While Shannade said she wouldn’t begrudge her twin for posting social media content solo, Shannon can’t imagine doing so.

“I’m not posting by myself,” Shannon said. “Now if it’s just one of us, we don’t post: That’s our brand.”

Meanwhile, Shannade — who will be in a low-security prison in Los Angeles, where the siblings now live — is already thinking about her beauty regime behind bars.

“My wig has to come off, but thank God I have hair,” she said, adding that she might bleach her locks blond so as to create an ombré effect as her dark roots grow out. She’s also been researching how women in jail take care of their tresses.

“They use masks like oatmeal and avocado,” Shannade said. “I could try foods and stuff.”

But she suspects that her time in the slammer will have her pondering more than just her looks.

‘Many people have been incarcerated and they come out stronger. Look at Martha Stewart.’

“I think I want to actually learn some law, because I feel like I was misinformed about this whole process,” Shannade explained, taking a page from pal Kim Kardashian who has said she is studying law.

Kardashian hired the twins to help promote her new sunglasses collaboration with Carolina Lemke, posting photos from the campaign after the sentencing. Shannade hopes Kardashian will visit her in prison.

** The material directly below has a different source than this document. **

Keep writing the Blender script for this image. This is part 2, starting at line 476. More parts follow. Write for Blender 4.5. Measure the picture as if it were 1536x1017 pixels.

Kanye West and Kim — that would be pretty cool,” she said.

“We really can’t speak on it, but we are still working with Kim Kardashian,” said Shannon. “She is giving her support.”

Kardashian did not respond to The Post’s request for comment.

Despite their trepidation about the next 12 months, the twins have big plans. Shannade wants to write a memoir in jail, and the two will continue building their empire.

“In five to 10 years, we want to be a huge fashion house,” said Shannade. “We want to be the next Mary-Kate and Ashley ­[Olsen, actors-turned-designers].”

In addition to their new line of sunglasses, the twins plan on launching a lower-priced collection of athleisure wear, such as hoodies and T-shirts emblazoned with “That Bitch” and some of their other catchphrases from “Bad Girls Club.”

They also may pursue acting careers. Shannade told The Post that she would have loved to have been cast in the upcoming Jennifer Lopez film, “Hustlers,” about a band of strippers who steal from their rich Wall Street clients.

“I feel like this may have happened for a reason,” Shannade said of her arrest and prison sentence. “God already has his plan, and I’m just going to the path and living it. Look at TI and Gucci Mane. Many people have been incarcerated and they come out stronger. Look at Martha Stewart.”

As for now, “I have been going to church and just praying a lot,” said Shannade. “It hurts because I hurt the people around me.”